Some might be screaming at their screens right now… this is how modern horror films start and before you know it the undead are lurking behind you waiting to strike. Seasonal thrills aside, this is turning into an involved community effort to solve the puzzle. [Johny] published the video and posted a thread on reddit.
We ran a similar augmented reality game to launch the 2014 Hackaday Prize solved by a dedicated group of hackers. It’s really hard to design puzzles that won’t be immediately solved but can eventually be solved with technology and a few mental leaps. When we come across one of these extremely clever puzzles, we take note.
This has all the hallmarks of a good time. The audio spectrogram shows hidden data embedded in the file — a technique known as steganography. There are some real contortions to make meaning from this. When you’re looking for a solution any little hit of a pattern feels like you’ve found something. But searching for the decrypted string yields a YouTube video with the same name; we wonder if they’ve tried to recover steganographic data from that source?
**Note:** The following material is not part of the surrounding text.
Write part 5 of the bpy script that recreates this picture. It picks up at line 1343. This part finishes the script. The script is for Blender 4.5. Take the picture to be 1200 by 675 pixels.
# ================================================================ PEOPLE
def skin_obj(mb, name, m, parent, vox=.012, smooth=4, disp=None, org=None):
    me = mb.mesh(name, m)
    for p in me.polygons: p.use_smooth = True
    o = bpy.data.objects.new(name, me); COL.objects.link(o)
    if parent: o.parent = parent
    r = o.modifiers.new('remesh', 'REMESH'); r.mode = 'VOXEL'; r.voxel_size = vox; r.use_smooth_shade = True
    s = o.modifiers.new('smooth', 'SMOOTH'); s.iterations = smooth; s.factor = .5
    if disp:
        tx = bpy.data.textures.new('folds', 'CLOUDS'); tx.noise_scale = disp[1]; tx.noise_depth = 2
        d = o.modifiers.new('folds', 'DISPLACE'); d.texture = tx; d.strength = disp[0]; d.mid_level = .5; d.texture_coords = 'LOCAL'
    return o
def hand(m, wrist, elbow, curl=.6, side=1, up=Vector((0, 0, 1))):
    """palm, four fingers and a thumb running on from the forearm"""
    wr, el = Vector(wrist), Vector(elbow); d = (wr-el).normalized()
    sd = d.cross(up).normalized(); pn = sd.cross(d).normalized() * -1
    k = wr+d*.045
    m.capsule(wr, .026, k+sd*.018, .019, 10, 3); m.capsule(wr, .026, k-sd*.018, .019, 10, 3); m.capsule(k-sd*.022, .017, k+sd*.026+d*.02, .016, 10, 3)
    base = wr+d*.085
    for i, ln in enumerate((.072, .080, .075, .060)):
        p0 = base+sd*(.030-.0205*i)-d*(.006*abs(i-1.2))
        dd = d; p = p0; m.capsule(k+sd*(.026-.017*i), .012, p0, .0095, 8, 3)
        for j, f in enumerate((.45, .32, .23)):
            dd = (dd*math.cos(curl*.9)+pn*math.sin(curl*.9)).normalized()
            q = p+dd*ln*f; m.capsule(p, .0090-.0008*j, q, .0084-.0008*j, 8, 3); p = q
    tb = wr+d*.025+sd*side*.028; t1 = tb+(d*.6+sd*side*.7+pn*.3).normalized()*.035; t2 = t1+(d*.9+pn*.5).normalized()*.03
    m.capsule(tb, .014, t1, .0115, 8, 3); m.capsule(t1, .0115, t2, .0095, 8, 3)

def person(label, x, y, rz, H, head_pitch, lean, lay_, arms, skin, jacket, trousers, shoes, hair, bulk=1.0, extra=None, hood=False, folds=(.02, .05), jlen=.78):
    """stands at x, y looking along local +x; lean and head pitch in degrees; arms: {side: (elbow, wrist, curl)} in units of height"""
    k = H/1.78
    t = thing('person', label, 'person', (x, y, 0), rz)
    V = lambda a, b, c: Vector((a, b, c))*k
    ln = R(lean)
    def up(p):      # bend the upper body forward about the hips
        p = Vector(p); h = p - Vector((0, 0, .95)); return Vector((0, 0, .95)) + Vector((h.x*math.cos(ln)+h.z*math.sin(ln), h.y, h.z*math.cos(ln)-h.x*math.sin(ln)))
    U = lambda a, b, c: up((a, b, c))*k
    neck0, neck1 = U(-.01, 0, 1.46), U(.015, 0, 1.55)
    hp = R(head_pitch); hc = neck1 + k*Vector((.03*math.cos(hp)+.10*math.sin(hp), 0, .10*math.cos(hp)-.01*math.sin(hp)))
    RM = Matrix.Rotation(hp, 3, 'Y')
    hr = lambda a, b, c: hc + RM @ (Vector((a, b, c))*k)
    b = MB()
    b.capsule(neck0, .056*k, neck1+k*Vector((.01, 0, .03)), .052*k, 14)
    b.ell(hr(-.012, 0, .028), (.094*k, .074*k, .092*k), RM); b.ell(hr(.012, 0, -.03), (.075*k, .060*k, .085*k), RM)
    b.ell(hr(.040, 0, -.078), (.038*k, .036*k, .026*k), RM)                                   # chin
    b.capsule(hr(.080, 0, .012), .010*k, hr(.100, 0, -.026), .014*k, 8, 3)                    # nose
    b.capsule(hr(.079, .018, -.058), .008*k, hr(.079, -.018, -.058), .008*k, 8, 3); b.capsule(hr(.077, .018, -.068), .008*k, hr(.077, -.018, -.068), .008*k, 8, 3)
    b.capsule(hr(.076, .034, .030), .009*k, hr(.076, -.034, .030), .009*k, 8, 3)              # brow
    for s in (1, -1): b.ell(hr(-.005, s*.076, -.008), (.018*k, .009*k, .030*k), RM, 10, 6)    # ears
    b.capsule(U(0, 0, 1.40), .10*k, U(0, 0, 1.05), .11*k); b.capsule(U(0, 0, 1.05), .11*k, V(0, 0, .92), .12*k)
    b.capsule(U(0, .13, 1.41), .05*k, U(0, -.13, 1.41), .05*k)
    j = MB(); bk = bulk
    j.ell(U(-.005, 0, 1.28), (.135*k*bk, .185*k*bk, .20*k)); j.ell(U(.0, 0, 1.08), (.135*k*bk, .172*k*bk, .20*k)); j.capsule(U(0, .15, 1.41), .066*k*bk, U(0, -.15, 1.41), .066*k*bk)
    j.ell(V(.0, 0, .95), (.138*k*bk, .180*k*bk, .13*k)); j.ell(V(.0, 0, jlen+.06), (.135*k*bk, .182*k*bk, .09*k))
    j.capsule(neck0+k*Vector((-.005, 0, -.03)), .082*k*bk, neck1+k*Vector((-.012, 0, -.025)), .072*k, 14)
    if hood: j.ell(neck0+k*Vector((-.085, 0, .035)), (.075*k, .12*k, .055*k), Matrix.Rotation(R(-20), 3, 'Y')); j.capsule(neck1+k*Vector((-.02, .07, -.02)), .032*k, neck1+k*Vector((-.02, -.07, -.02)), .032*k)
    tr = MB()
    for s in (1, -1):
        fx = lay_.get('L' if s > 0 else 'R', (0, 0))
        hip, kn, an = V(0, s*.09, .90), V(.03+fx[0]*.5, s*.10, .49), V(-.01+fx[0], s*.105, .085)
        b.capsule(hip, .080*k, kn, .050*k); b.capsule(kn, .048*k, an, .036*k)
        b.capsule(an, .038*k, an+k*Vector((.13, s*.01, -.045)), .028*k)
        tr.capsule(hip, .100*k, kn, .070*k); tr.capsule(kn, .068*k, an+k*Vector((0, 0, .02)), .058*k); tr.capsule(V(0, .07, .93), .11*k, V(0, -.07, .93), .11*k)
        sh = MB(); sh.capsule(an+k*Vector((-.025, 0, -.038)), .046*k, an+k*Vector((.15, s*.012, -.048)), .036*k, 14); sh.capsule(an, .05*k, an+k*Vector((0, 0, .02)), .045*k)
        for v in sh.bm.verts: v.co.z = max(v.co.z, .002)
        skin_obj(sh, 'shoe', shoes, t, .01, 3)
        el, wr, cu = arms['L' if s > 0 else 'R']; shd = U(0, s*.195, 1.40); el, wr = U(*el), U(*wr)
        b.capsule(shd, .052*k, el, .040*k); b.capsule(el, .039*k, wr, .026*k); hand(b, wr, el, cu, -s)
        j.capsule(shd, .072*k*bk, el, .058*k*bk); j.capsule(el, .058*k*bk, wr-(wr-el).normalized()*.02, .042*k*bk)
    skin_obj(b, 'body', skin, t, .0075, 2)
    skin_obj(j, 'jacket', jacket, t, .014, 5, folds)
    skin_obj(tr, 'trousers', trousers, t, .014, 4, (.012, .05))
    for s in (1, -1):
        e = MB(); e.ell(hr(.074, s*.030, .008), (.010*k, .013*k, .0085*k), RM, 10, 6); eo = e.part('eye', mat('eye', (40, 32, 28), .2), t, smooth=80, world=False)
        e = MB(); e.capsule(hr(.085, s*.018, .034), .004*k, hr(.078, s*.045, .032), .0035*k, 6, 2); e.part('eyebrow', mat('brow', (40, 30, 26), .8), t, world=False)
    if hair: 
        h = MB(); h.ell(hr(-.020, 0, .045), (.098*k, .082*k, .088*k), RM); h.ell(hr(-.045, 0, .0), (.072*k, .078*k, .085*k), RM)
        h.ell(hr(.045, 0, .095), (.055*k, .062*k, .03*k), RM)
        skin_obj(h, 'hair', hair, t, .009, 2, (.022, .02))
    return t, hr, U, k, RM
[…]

[Johny] mentions that this parcel was unsolicited and that people have suggested it’s a threat or something non-sensical in its entirety. We’re hoping it’s a publicity stunt and we’re all disappointed in the end, because solving the thing is the best part and publicity wouldn’t work if there was no solution.
The bright minds of the Hackaday community should be the ones who actually solve this. So get to work and let us know what you figure out!